One way nginx achieves great performance when serving static files over HTTP/1.1 is by using the Unix sendfile API, which essentially writes data from one FD to another in kernel space.
There's no reason we shouldn't do that ourselves when sending files over unencrypted HTTP/1.1. The kernel function was originally exposed in Python's OS module in Python 3.3, but a socket convenience wrapper was added in Python 3.5.
We should be able to, at the very least, backport that change to Python 3.3 and support it on all supported Python 3 versions. It would also be interesting to see what work is required to expose it in Python 2.7, at least in an optional way.
Obviously, this won't help Windows: sorry windows!
Note that sendfile means no SSL/TLS, while HTTP2 requires it (right?).

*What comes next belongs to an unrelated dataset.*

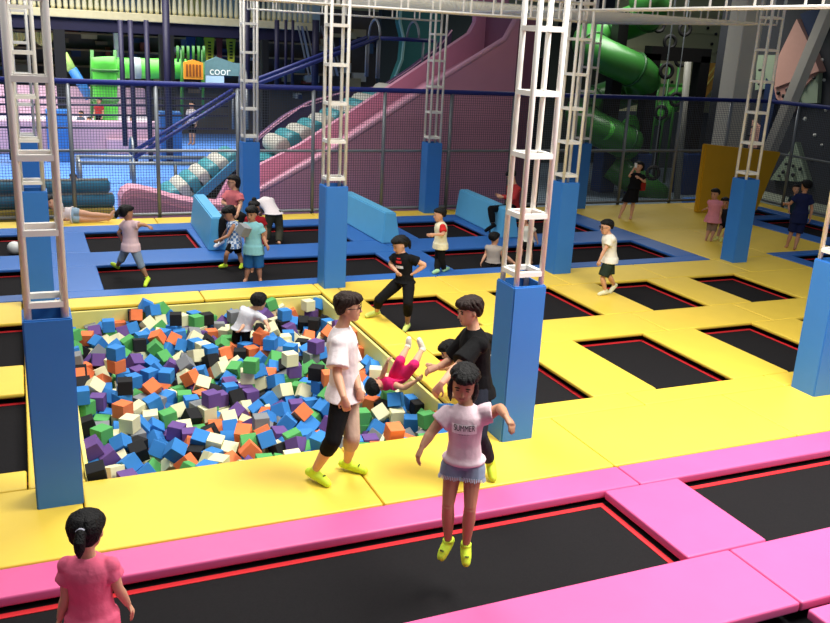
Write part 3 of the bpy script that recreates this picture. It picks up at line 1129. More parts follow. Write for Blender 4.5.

Proposed idea can still be useful within a data center though.
HTTP/2 could not have used sendfile anyway, given that we need to split files up into multiple frames. Agreed that I should be clearer on when sendfile can be used:
- On Unix platforms
- On Python 3.3 or higher
- When using plaintext HTTP/1.1
Technically you could sendfile() segments of file in http2 as well, but you'd only get performance improvement if segments are large enough.
Finally, is this a blocking socket? Then you can't have timeouts, etc.
And if it's a non-blocking socket, you are limited by TCP buffer size (a few megs IIRC) and you'd have to call sendfile() many times to complete the op.
Moreover, select()/poll() will show socket as writeable as soon as a TCP window is acknowledged, so your select+sendfile loop will only write one blob at a time, where blob is between segment and rwin.
So... I guess what I'm trying to say is, make a simple script and test the underlying performance improvement assumption first.